En ce sens, il est impératif de poursuivre les efforts engagés lors des Etats Généraux de l’Industrie pour aider notre pays à développer ses forces productives, à trouver sa propre spécialisation économique lui permettant de s’intégrer avantageusement dans la mondialisation.
2. Derrière ce débat, c’est surtout la cohésion économique et monétaire de l’Union qui est mise en cause. Faute de mécanismes de coordination adéquats des performances économiques de l’UE, l’Union Economique et Monétaire -telle qu’elle existe aujourd’hui- incite les économies nationales à mettre en œuvre des stratégies de concurrence fiscale, salariale et sociale différenciées selon leur histoire et leurs caractéristiques propres.
3. Reste que, dans le contexte de crise actuelle, la question de la soutenabilité du modèle allemand à terme n’est pas illégitime :
- d’une part, l’Allemagne doit faire face à l’affaiblissement durable de la demande intérieure en Europe (son premier client) et à la montée en gamme des économies émergentes.
- d’autre part, les performances allemandes trouvent leurs limites en termes de croissance et d’emploi. En 2009, l’Allemagne a accusé un recul de 5% de son produit intérieur brut, la plus grave récession du pays depuis l’après-guerre, selon l’Office des statistiques Destatis. Le chômage reste quant à lui relativement sous contrôle grâce au chômage partiel et à la faible croissance démographique.

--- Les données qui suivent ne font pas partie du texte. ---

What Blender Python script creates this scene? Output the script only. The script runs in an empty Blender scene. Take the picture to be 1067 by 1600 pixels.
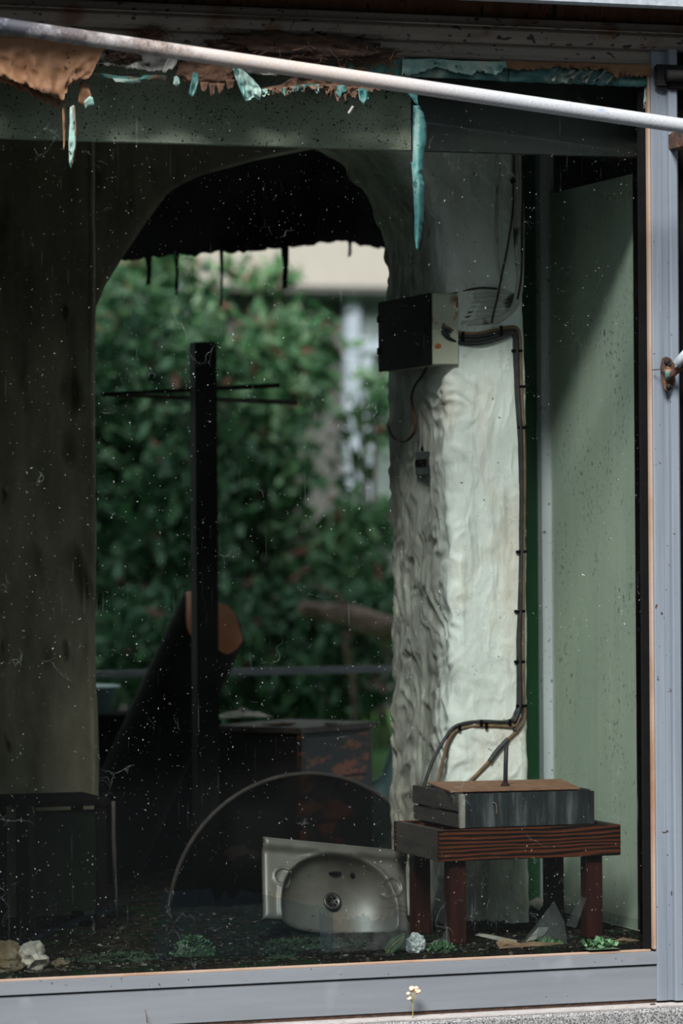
import bpy, bmesh, math, random
import numpy as np
from mathutils import Vector, Matrix, noise as mnoise

# ------------------------------------------------------------------ camera
SC = bpy.context.scene
COL = SC.collection
F, CX, CY = 5700.0, 533.5, 800.0           # focal length in pixels of the 1067x1600 frame
yaw, pit, s_ = math.radians(18.9), math.atan(36 / 5700.0), 0.0067
c_ = math.sqrt(1 - s_ * s_)
d = np.array([math.sin(yaw) * math.cos(pit), math.cos(yaw) * math.cos(pit), math.sin(pit)])
r0 = np.array([math.cos(yaw), -math.sin(yaw), 0.0])
dn0 = np.cross(d, r0)
if dn0[2] > 0:
    dn0 = -dn0
rv = c_ * r0 + s_ * dn0
dn = c_ * dn0 - s_ * r0
CAM = np.array([-9.5 * d[0], -9.5 * d[1], 1.107])
cd = bpy.data.cameras.new('camera')
cam = bpy.data.objects.new('camera', cd)
COL.objects.link(cam)
m = Matrix.Identity(4)
for i in range(3):
    m[i][0], m[i][1], m[i][2], m[i][3] = rv[i], -dn[i], -d[i], CAM[i]
cam.matrix_world = m
cd.sensor_width = 36.0
cd.lens = F / 1600.0 * 36.0
cd.clip_end = 200
cd.dof.use_dof = True
cd.dof.focus_distance = 9.75
cd.dof.aperture_fstop = 2.5
SC.camera = cam

# ------------------------------------------------------------------ light
W = bpy.data.worlds.new('overcast_sky')
SC.world = W
W.use_nodes = True
nt = W.node_tree
bg = nt.nodes['Background']
tc = nt.nodes.new('ShaderNodeTexCoord')
sp = nt.nodes.new('ShaderNodeSeparateXYZ')
mr = nt.nodes.new('ShaderNodeMapRange')
mr.inputs['From Min'].default_value = -0.05
mr.inputs['From Max'].default_value = 1.0
mr.inputs['To Min'].default_value = 0.58
mr.inputs['To Max'].default_value = 0.98
nt.links.new(tc.outputs['Generated'], sp.inputs[0])
nt.links.new(sp.outputs['Z'], mr.inputs['Value'])
bg.inputs['Color'].default_value = (0.82, 0.95, 1.0, 1)
nt.links.new(mr.outputs[0], bg.inputs['Strength'])
sl = bpy.data.lights.new('soft_sun', 'SUN')
sl.energy = 10.6
sl.angle = math.radians(20)
sl.color = (1.0, 0.985, 0.96)
sun = bpy.data.objects.new('soft_sun', sl)
COL.objects.link(sun)
az, el = math.radians(-33), math.radians(45)     # where the bright part of the sky stands, seen from the window
sd = Vector((math.sin(az) * math.cos(el), -math.cos(az) * math.cos(el), math.sin(el)))
sun.rotation_euler = sd.to_track_quat('Z', 'Y').to_euler()
SC.view_settings.view_transform = 'Standard'
SC.view_settings.look = 'None'
SC.view_settings.gamma = 1.0
SC.view_settings.use_curve_mapping = False
SC.view_settings.exposure = 0.0
SC.cycles.transparent_max_bounces = 16
SC.cycles.max_bounces = 8

# ------------------------------------------------------------------ helpers
rng = np.random.default_rng(7)
random.seed(7)


def ray(px, py):
    return d + ((px - CX) * rv + (py - CY) * dn) / F


def PY(px, py, y):
    v = ray(px, py)
    return CAM + (y - CAM[1]) / v[1] * v


def PZ(px, py, z):
    v = ray(px, py)
    return CAM + (z - CAM[2]) / v[2] * v


def PX(px, py, x):
    v = ray(px, py)
    return CAM + (x - CAM[0]) / v[0] * v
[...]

Ainsi, les excédents extérieurs allemands ne sont pas sans masquer la fragilité d’une économie fondée presque exclusivement sur les exportations. Même si visiblement les dirigeants allemands, très attachés à la stabilité budgétaire et monétaire, n’entendent pour l’instant pas changer de politique, il pourrait être dans l’intérêt de l’Allemagne de mener une politique « plus coopérative » avec le reste de l’UE.
De son coté, l’Europe gagne à disposer de leaders. A cet égard, l’expérience outre-Rhin peut fournir quelques clés pour renforcer la compétitivité de nos industries et relever les défis de la mondialisation.
(1) Selon l’OCDE, les coûts salariaux ont augmenté de près de 30% en France depuis 1996, contre 5% en Allemagne. Il convient de noter que selon une étude du COE-Rexecode, dans l’industrie manufacturière, le coût horaire de la main d’œuvre en France au quatrième trimestre 2009, s’établissait à 33,8 euros, contre 35 euros en Allemagne. L’institut explique cet écart par « la tradition industrielle de l’Allemagne », qui entraîne une meilleure valorisation des salaires dans ce secteur qu’ailleurs. Concernant l’ensemble de l’économie, le coût horaire de la main d’œuvre française reste plus élevé qu’en Allemagne (33,2 euros contre 30,6 euros).
2) Rapport final des Etats Généraux de l’Industrie, mars 2010.